Bristol’s equality and diversity questioned

Abdi Mohamed (06 Nov 017) – In March this year, the Home Office Quality Assurance (QA) Panel considered a Domestic Homicide Report (DHR) for Bristol, which examined “agency responses and support given” to a 22-year-old female victim prior to her death in July 2015. It was a death that had shocked the whole community and city, and possibly had left scars on the hearts and minds of her immediate family and friends.

The report which was recently published by Bristol City Council, together with a letter (attached as an appendix) from the QA Panel, acknowledged good practices and noted shortcomings, and made recommendations. The QA Panel’s letter also highlighted some aspects which the Panel thought need to be looked at again including lack of equality and diversity.

“Equality and diversity has not been sufficiently considered in the report, other than a brief mention in [one paragraph],” the letter noted, “and the Panel suggested the special adviser to the review panel [of the DHR] could have assisted with this element of the review.” In fact, it may be argued that most of the services were not accessible to the victim, nor were they designed to cater the needs of people with similar ethnic back ground and experience such as refugee groups.

In addition, the report stated there were few lessons for agencies to learn from their limited involvement with the victim’s family. These lessons include the importance of using independent advisors when dealing with and investigating very serious issues that relate to ethnic minority groups.

On the one hand, the report stated, “The Specialist Advise on Somali issues informed the [Homicide Review] Panel that Somali families would not normally discuss private matters outside the family or clan.” On the other hand, it found the attitude of the victim was contrary to the advisor’s statement. “It is of note that whilst [the victim] was open about [problems] she had suffered in Ethiopia,” the authors of the report wrote.

In the light of the recent Hollywood and Westminister sex scandals, we can understand the difficulties faced by young women when they are dealing with matters related to sexual harassment and abuse, which can compromise their identity and that of their families if they speak about it openly. And Somali young females are not any different.

However, there is a pressing need to put in place appropriate procedure to identify the right expertise, independent advisers when seeking advice on not only Somali issues, but also to understand and tackle misconceptions. The adviser(s) should not be necessarily a person of Somali ethnic, but should be someone that has the required professional knowledge and experience and, more importantly, there should be a declaration of conflict of interest. In other words, someone that is not a Bristol Council employee – even if they are the most qualified person locally.

The report also drew special attention to the lack of rigorous follow up monitoring procedure for vulnerable teenage mothers.
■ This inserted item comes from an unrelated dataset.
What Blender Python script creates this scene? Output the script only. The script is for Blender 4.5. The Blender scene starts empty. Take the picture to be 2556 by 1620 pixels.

It said, “After early intensive support was provided to the [victim], who was identified as vulnerable, few checks were made to monitor if she was still vulnerable or needed support from Bristol City Council Housing Services. There was no contact made for over nine months when BCC where then informed of her death.”

Further, the report acknowledged the importance of the ongoing work to tackle abuse on women and made a number of recommendations to tackle violent against women, supporting vulnerable tenants and safeguarding issues, but it did not consider the need to address mental health and related issues within immigrant communities in Bristol. There is a wealth of evidence that suggests mental health should be top of the agenda for agencies working with these communities, particularly recently arrived refugees who have experienced war, displacement, destruction and lost loved ones, and also been through traumatic journeys.
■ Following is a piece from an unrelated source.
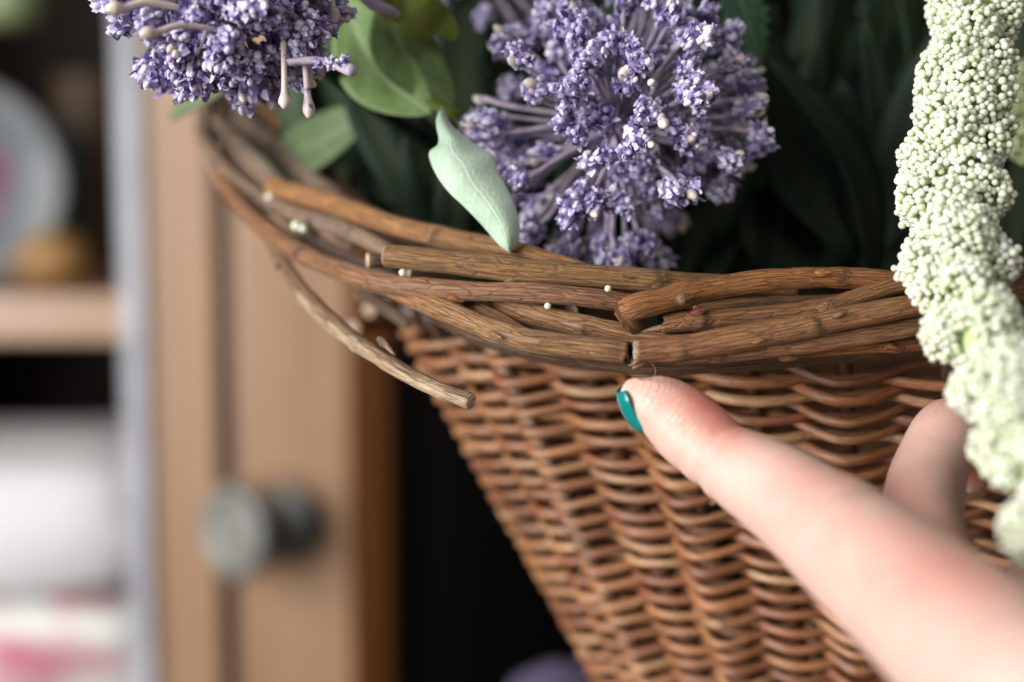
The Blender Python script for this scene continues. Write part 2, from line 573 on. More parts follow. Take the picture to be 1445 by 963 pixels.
def prism_mesh(name, poly, z0, z1, mats):
    import bmesh
    bm = bmesh.new()
    vs = [bm.verts.new((x, y, z0)) for x, y in poly]
    f = bm.faces.new(vs)
    r = bmesh.ops.extrude_face_region(bm, geom=[f])
    for v in r['geom']:
        if isinstance(v, bmesh.types.BMVert): v.co.z = z1
    bmesh.ops.recalc_face_normals(bm, faces=bm.faces)
    me = bpy.data.meshes.new(name); bm.to_mesh(me); bm.free()
    me.materials.append(mats)
    return me


def G(px, y):
    """ground point (x, y) seen in image column px on the middle row"""
    d = y / (math.cos(PITCH))
    return ((px - 722.5) / FPX * d, y)


prop(add_obj('floor', box_mesh('floor', (-3, -2, -0.80), (3, 3, -0.75), M_FLOOR)), kind='structure')
prop(add_obj('wall', box_mesh('wall', (-3, 1.60, -0.75), (3, 1.68, 1.8), M_WALL)), kind='structure')
prop(add_obj('tabletop', box_mesh('tabletop', (-0.06, 0.08, -0.03), (0.50, 0.392, 0.0), M_TABLE, 0.003)), kind='structure')

# ------------------------------------------------------------------ basket
AX, AY = 0.095, P(1450, 515, 0.257)[1] + 0.080
H_TOP, A_TOP, B_TOP, N_ST = 0.1195, 0.118, 0.080, 40
TH0 = math.radians(16.7)                    # a stake stands this far left of the basket's nearest point
SL_A, SL_B = 0.55, 0.36


def wall_pt(th, z, off=0.0):
    a = A_TOP - SL_A * (H_TOP - z) + off
    b = B_TOP - SL_B * (H_TOP - z) + off
    return np.stack([AX - a * np.sin(th), AY - b * np.cos(th), np.broadcast_to(z, np.shape(th))], -1)


basket = thing('wicker_basket', 'brown willow basket with a loose rim of broken twigs above a woven tapering wall', 'basket', (AX, AY, 0.0))
BO = np.array([AX, AY, 0.0])

WICK = [(0.36, 0.148, 0.056), (0.31, 0.115, 0.042), (0.43, 0.205, 0.088), (0.25, 0.090, 0.034), (0.38, 0.165, 0.066), (0.50, 0.28, 0.135)]
CORN = [TH0, math.radians(34.7), math.radians(52.7), math.radians(75), math.radians(-8)]
row_z, zz = [], 0.004
while zz < H_TOP + 0.001:
    row_z.append(zz); zz += 0.00190
for i, z in enumerate(row_z):
    start = rng.uniform(0, 2 * PI)
    cuts = np.sort(start + np.array([0, 2 * PI / 3, 4 * PI / 3]) + rng.uniform(-0.4, 0.4, 3))
    cuts = np.append(cuts, cuts[0] + 2 * PI)
    rrow = 0.00102 * rng.uniform(0.85, 1.18)
    for j in range(3):
        t0, t1 = cuts[j] - 0.05, cuts[j + 1] + 0.05
        th = np.linspace(t0, t1, int((t1 - t0) / 0.013))
        c = np.cos((th - TH0) * N_ST / 2) * (1 if i % 2 else -1)
        off = 0.00235 * np.sign(c) * np.abs(c) ** 0.8
        bump_ = sum(np.exp(-(((th - t_ + PI) % (2 * PI) - PI) / .055) ** 2) for t_ in CORN)
        p = wall_pt(th, z, off + .0026 * bump_)
        p[:, 2] -= .0011 * bump_
        p[:, 2] += smooth_noise(len(th), 12, 0.00036) - 0.0010 * np.sign(c) * np.abs(c) ** .7
        r = np.full(len(th), rrow) * (1 + smooth_noise(len(th), 20, 0.07))
        # flat interpolation, one ring per sample
        nd = [(rng.uniform(0.05, 0.95), rng.uniform(0.25, 0.6), rng.uniform(0, 6.28)) for _ in range(3)]
        me = tube_mesh('wicker_rod', np.column_stack([p, r])[::2], [M_WICKER, M_TORN], seg=9, step=0.0013, wob=0.03, nodes=nd, origin=BO, lump=0.03)
        tone = np.array(WICK[rng.integers(len(WICK))]) * rng.uniform(0.8, 1.15)
        add_obj('wicker_rod', me, basket, color=tuple(tone))
for kst in range(N_ST):
    th = TH0 + kst * 2 * PI / N_ST
    pale = kst == 4
    z = np.linspace(0.002, H_TOP + 0.006, 9)
    p = np.array([wall_pt(np.array(th + (0.0 if not pale else 0.035)), q, 0.0024 if pale else -0.0012) for q in z])
    r = np.linspace(0.0013, 0.0016, 9) if pale else np.linspace(0.0012, 0.0014, 9)
    me = tube_mesh('stake', np.column_stack([p, r]), [M_WICKER, M_TORN], seg=9, step=0.002, origin=BO, sway=.0007 if pale else 0, wob=.12 if pale else .05)
    add_obj('stake', me, basket, color=(0.56, 0.38, 0.27) if pale else (0.10, 0.045, 0.02))
tb = np.linspace(0, 2 * PI, 40, endpoint=False)
pb = np.stack([(A_TOP - SL_A * H_TOP) * np.sin(tb), (B_TOP - SL_B * H_TOP) * np.cos(tb), np.zeros(40)], 1)
Vb = np.vstack([pb + [0, 0, 0.001], pb + [0, 0, 0.005]])
qb = np.array([[i, (i + 1) % 40, 40 + (i + 1) % 40, 40 + i] for i in range(40)])
add_obj('basket_base', make_mesh('basket_base', Vb, [qb, np.arange(40)[None, ::-1], np.arange(40, 80)[None, :]], [M_WICKER], None, False, {'bark': Vb, 'peel': np.zeros(80)}), basket, color=(0.2, 0.09, 0.04))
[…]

Nevertheless, it seems the local authority and their partner agencies only come and briefly engage the local Somali community when there is a major incident, but they ignore them when finding solutions such as carrying this Domestic Homicide Review.
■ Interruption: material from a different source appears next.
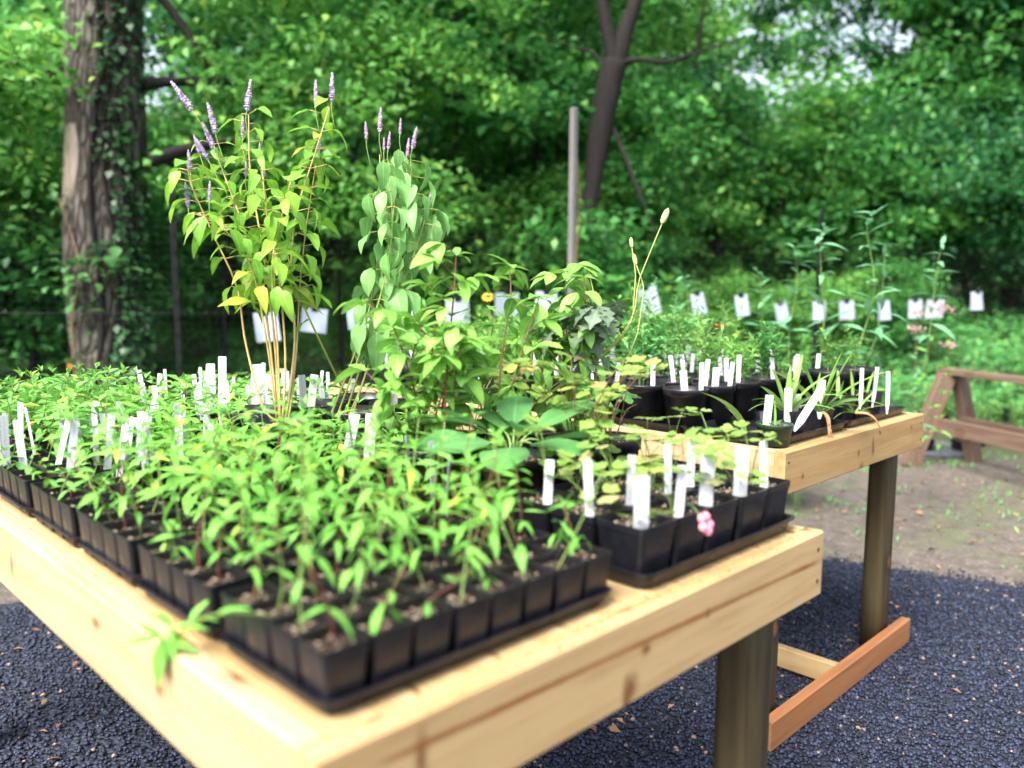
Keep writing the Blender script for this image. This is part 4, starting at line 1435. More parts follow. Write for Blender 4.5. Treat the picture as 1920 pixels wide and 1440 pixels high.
IG = "irises at the front of the rear table"
p = at_z(1452, 832, T + .03)
t = potted("iris_plant", "small dark green round pot at the corner of the rear table with large tags", IG, 2.055, .545, TZ + .005, POT_G, SOIL_R[0], .060)
t.children[1].scale = (.7, .7, 1)
iris_fan(t, 3, 0.077, .06, rr)
px_ir = at_z(1520, 775, T + .09)
t = potted("iris_plant", "large iris fan upright in square black pot behind the corner pot", IG, 2.20, .575, TZ + .005, POT_M, SOIL_M[0], .086)
iris_fan(t, 7, 0.215, .085, rr, az=.2 - pi / 4 + .1)
iris_fan(t, 4, 0.172, .085, rr, az=1.3)
t = thing("iris_plant", "bare root iris with long arching blades resting on the tray edge", "plant", (2.33, .515, T + .085), 0, IG)
iris_fan(t, 7, 0.258, 0, rr, lay=.1, az=-.75)
iris_fan(t, 3, 0.206, 0, rr, lay=.2, az=-.4)
b = MB()
for k in range(7):
    b.tube(spline([(0, 0, .005), (rr.uniform(-.01, .01), -.02 - rr.uniform(0, .01), -.02), (rr.uniform(-.02, .02), -.035 - rr.uniform(0, .015), -.07 - rr.uniform(0, .05))], 6), [.003, .0028, .0024, .002, .0016, .0012, .0008], 4)
obj("root", b.mesh("roots", M['root']), t)
t = thing("iris_plant", "small pale bare root iris lying over the rear table's front rail", "plant", (2.67, .535, T + .045), 0, IG)
iris_fan(t, 6, 0.146, 0, rr, lay=.55, az=-.5)
b = MB()
b.tube(spline([(0, 0, 0), (.01, -.045, 0), (.03, -.075, -.03), (.045, -.085, -.075)], 9), [.006 - .0005 * i for i in range(10)], 5)
obj("root", b.mesh("roots", M['root']), t)
t = thing("iris_plant", "single yellow green blade curling over the near corner tray of the rear table", "plant", (1.99, .62, T + .04), 0, IG)
leaf(t, IRIS[2], (0, 0, 0), 2.4, 1.35, .20, 1.6, .3, "leaf_blade")
leaf(t, IRIS[1], (0, 0, 0), 1.2, 1.0, .12, 1.2, .3, "leaf_blade")
for k in range(4):
    t = potted("iris_plant", f"short iris sprout in square black pot, {ORD[k + 1]} along the front rail past the bare roots", IG, 2.48 + k * .13 + (.06 if k > 0 else 0), .60, TZ + .005, POT_M, SOIL_M[k % 2], .086)
    iris_fan(t, 3 + k % 2, .12, .085, rr)
for n_, (px, py, sc, ln, lab) in enumerate(((1437, 750, .8, .06, "large blank white tag at the left of the iris group"), (1496, 740, .9, .0, "tallest blank white tag behind the iris fan"), (1490, 742, 1.1, .33, "long white tag leaning steeply across the iris pots"), (1515, 765, .7, .0, "short white tag beside the arching iris"),
                                            (1556, 752, .95, .02, "white tag right of the arching bare root iris"), (1295, 745, .8, -.08, "white tag in the near round pot with bare grit"), (1374, 746, .8, .05, "white tag on the second round pot from the corner"))):
    z_ = T + .075 + .1 * sc if n_ < 5 else T + .19
    p = at_z(px, py, z_)
    if n_ == 2:
        p = at_z(1470, 812, T + .06)
    if n_ < 5:
        p = Vector(((2.035, .565), (2.145, .545), (2.10, .500), (2.245, .56), (2.42, .56))[n_] + (0,))
    else:
        p = Vector((bx + .135 + (n_ - 5) * .19 - .045, by + .46 - .03, 0))
    put_tag(p.x, p.y, T + .045 if n_ < 5 else T + .10, sc, (0, ln * 1.6 if n_ == 2 else ln), EYE + rr.uniform(-.2, .2), lab, TAGS_BIG[n_ % 2], "large white tags at the irises")
for n_, (px, py, ln, lab) in enumerate(((1640, 684, .12, "long white tag leaning right in the back round pot"), (1668, 692, 0, "white tag in the round pot at the far corner"), (1617, 686, .03, "white tag in the round pot beside the far corner one"))):
    p = at_z(px, py, T + .25)
    put_tag(p.x, p.y, T + .10, .95, (0, ln), EYE + .3, lab, TAGS[1], "white tags in the far corner pots")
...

Equally, the Somali community leaders and activists should make sure that they do not ‘outsource their responsibilities’ and wait others to dictate for them, but they should take steps to strengthen the voice of the community.

Moreover, regarding equality and diversity, we should understand that there is a clear dichotomy between what politicians promise during election times or regurgitate publicly after they are elected and what they deliver.

One could, therefore, argue that Bristol’s commitment to equality and diversity is nothing but a lip service.